There were dozens of small firefights on both sides of the mile-long runway. Within two hours, the light infantry company destroyed the enemy and secured the airfield for large transport aircraft to bring more muscle to the fight for WAREX 78-17-01.

Lopez said the training missions the Army Reserve provided including the airfield seizure and follow-on combat operations was a valuable tool to successfully measure the Global Response Force’s readiness.

“This is a great example of all components working together to build readiness,” he said.

WAREX exercises are designed to prepare units to be combat-ready by immersing them in scenarios where they train as they would fight. Taking the fight to the enemy is a joint effort, and the airfield seizure is just one example of how having active duty and Army Reserve components training together is essential to their success on the battlefield, said Kaires.

“We always tell our Soldiers we must train as we fight,” he said. “This week with Easy Company, we did just that and took the fight to the enemy using multi-component and sister service assets and won the battle.”

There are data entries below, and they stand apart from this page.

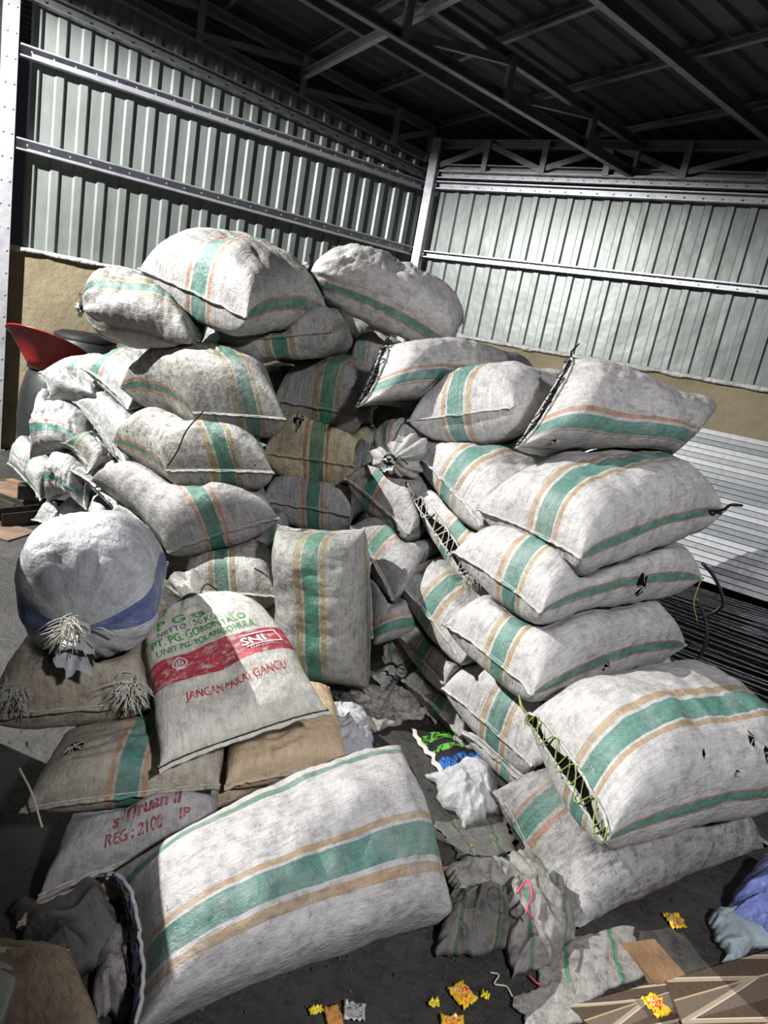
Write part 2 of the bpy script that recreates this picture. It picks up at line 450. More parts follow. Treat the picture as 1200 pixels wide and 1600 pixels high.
# rafters parallel to the left wall
for j, d in enumerate((1.03, 3.09, 4.12, 5.15)):
    m = MB(); a_ = CORN + PN * d - V1 * 8; b_ = CORN + PN * d + V1 * (2.5 if d > 1.5 else .9)
    m.channel(a_ + Z * (roofz(a_) - .07), b_ + Z * (roofz(b_) - .07), .06, .10)
    tag(m.build('trim_%d' % k, M['galvd']), kind='structure'); k += 1
# purlins across
for j in range(12):
    s = -7.3 + .82 * j
    if s > 1.6: break
    p0 = CORN + V1 * s + PN * -.1; p1 = CORN + V1 * s + PN * 8.5
    m = MB(); m.channel(p0 + Z * (roofz(p0) + .0), p1 + Z * (roofz(p1) + .0), .04, .05)
    tag(m.build('trim_%d' % k, M['galvd']), kind='structure'); k += 1

def truss(name, base, d, bot, top, stations, label, mat='galvd', diag=True):
    """bot/top: height functions of along; stations: list of along values of the verticals"""
    r = empty(name, base + d * stations[0] + Z * bot(stations[0])); tag(r, label, 'truss')
    P = lambda s, z: base + d * s + Z * z
    s0, s1 = stations[0], stations[-1]
    m = MB(); m.channel(P(s0, bot(s0)), P(s1, bot(s1)), .06, .08); mesh_obj('bottom_chord', m.v, m.f, M[mat], r, smooth=False)
    m = MB(); m.channel(P(s0, top(s0)), P(s1, top(s1)), .06, .08); mesh_obj('top_chord', m.v, m.f, M[mat], r, smooth=False)
    side = np.cross(d, Z)
    for s in stations:
        m = MB(); m.bar(P(s, bot(s) - .03) + side * .02, P(s, top(s) + .03) + side * .02, .045, .06, up=tuple(d)); mesh_obj('web_post', m.v, m.f, M[mat], r, smooth=False)
    for i, (a, b) in enumerate(zip(stations, stations[1:])):
        if not diag: continue
        m = MB()
        if diag == 'zig' and i % 2: m.bar(P(a, top(a)), P(b, bot(b)), .04, .055)
        else: m.bar(P(a, bot(a) + .02), P(b, top(b) - .02), .04, .055)
        mesh_obj('web_brace', m.v, m.f, M[mat], r, smooth=False)
    return r
truss('roof_truss', CORN + PN * .05, V1, lambda s: 3.50 - .115 * s, lambda s: 3.79 - .10 * s, [-5.7, -4.7, -3.65, -2.62, -1.62, -.55, -.1],
      'slim galvanised truss over the left wall with open dark gaps behind')
truss('roof_truss', CORN + PN * 2.06, V1, lambda s: 3.52 - .085 * s, lambda s: 3.78 - .10 * s, [-6.2, -5.0, -3.9, -2.8, -1.7, -.72, .25, .9],
      'long roof truss crossing the middle of the roof down to the right wall')
truss('roof_truss', CORN + QN * .04, -V2, lambda s: 3.44, lambda s: 3.68, [.12, .7, 1.35, 2.0, 2.7, 3.4, 4.1, 4.8, 5.5],
      'level truss standing on the double rail above the right wall', diag='zig')
m = MB(); a_ = LW(1.62, .1, 3.83); b_ = a_ + PN * 3.2
m.channel(a_, b_, .05, .07); tag(m.build('trim_%d' % k, M['galv']), kind='structure'); k += 1

# the lamp itself: a shallow dark dome shade hung from the rafters
r = empty('dome_lamp', (LAMP[0], LAMP[1], LAMP[2] - .03)); tag(r, 'dark dome lamp hung from the roof beside the gate, outside the picture', 'lamp')
m = MB(); rows = []; n = 40
for rad, z in ((.19, -.022), (.185, .03), (.14, .11), (.06, .15), (.0, .155)):
    rows.append([(LAMP[0] + rad * math.cos(2 * math.pi * i / n), LAMP[1] + rad * math.sin(2 * math.pi * i / n), LAMP[2] + z) for i in range(n)])
m.v = [p for row in rows for p in row]
m.f = [(j * n + i, j * n + (i + 1) % n, (j + 1) * n + (i + 1) % n, (j + 1) * n + i) for j in range(4) for i in range(n)]
mesh_obj('shade', m.v, m.f, M['roof'], r)
m = MB(); m.tube([(LAMP[0], LAMP[1], LAMP[2] + .15), (LAMP[0], LAMP[1], 4.42)], .008); mesh_obj('hanger', m.v, m.f, M['roof'], r)

# ------------------------------------------------------------------ sacks
NU, NS = 72, 56
TF = 1.28
def pt(p):
    if isinstance(p, np.ndarray): return p
    return at(*p)
_done = []          # (bvh, lo, hi) of the sacks already laid
SACKS = {}
def vnoise(P, sc, seed):
    return np.array([noise.noise((p[0] * sc + seed, p[1] * sc + seed * 1.7, p[2] * sc)) for p in P])

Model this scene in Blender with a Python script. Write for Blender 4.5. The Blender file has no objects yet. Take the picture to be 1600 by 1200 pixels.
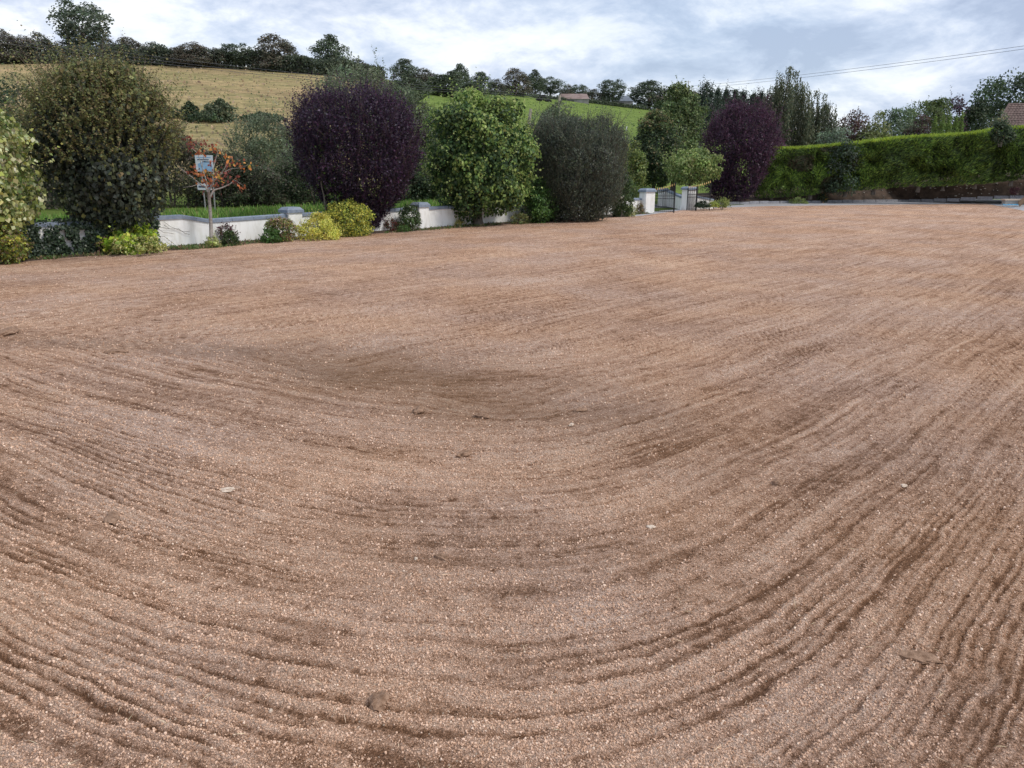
import bpy, math, random
import numpy as np
from mathutils import Vector, Matrix

sc = bpy.context.scene
COL = sc.collection
R = math.radians

# ------------------------------------------------------------------ camera
F, HC = 1202.0, 2.5                      # focal length in photo pixels, eye height (m)
PITCH = math.atan(335.0 / F)
cam_d = bpy.data.cameras.new('camera')
cam_d.sensor_fit = 'HORIZONTAL'; cam_d.sensor_width = 36.0
cam_d.lens = F / 1600.0 * 36.0
cam_d.clip_start = 0.05; cam_d.clip_end = 5000
cam = bpy.data.objects.new('camera', cam_d); COL.objects.link(cam)
cam.location = (0, 0, HC); cam.rotation_euler = (R(90) - PITCH, 0, 0)
sc.camera = cam

# ------------------------------------------------------------------ sky and sun
SUN_EL, SUN_AZ = R(48), R(112)            # azimuth clockwise from +Y
w = bpy.data.worlds.new('World'); sc.world = w; w.use_nodes = True
nt = w.node_tree; nt.nodes.clear()
def nn(tree, kind, **kw):
    n = tree.nodes.new(kind)
    for k, v in kw.items(): setattr(n, k, v)
    return n
out = nn(nt, 'ShaderNodeOutputWorld')
sky = nn(nt, 'ShaderNodeTexSky', sky_type='NISHITA', sun_disc=False, sun_elevation=SUN_EL, sun_rotation=SUN_AZ)
bg1 = nn(nt, 'ShaderNodeBackground'); bg1.inputs[1].default_value = 0.11
nt.links.new(sky.outputs[0], bg1.inputs[0])
tc = nn(nt, 'ShaderNodeTexCoord')
def mapping(tree, vec, scale, rot=(0, 0, 0), loc=(0, 0, 0)):
    m = nn(tree, 'ShaderNodeMapping')
    m.inputs['Location'].default_value = loc; m.inputs['Rotation'].default_value = rot; m.inputs['Scale'].default_value = scale
    tree.links.new(vec, m.inputs['Vector']); return m.outputs[0]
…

He said this exercise was not only important to the 101st Airborne Division but an important step in building the most capable, combat-ready and lethal federal reserve force in history.

“Having our Soldiers working side-by-side our active duty infantry company is a win for both sides,” Kaires said about how the 78th Training Division uses an Integrated Training Environment to provide a complex and realistic training environment for multi-component, joint and multi-national forces. “The WAREX will help us provide a comprehensive assessment of how well the Army Reserve is postured to support the Army against quick-striking, near-peer adversaries.”

More than 300,000 Army Reserve Soldiers have mobilized and deployed in support of the total Army and joint force since Sept. 11, 2001. Since 2012, the 84th Training Command has trained nearly 105,000 of those Soldiers.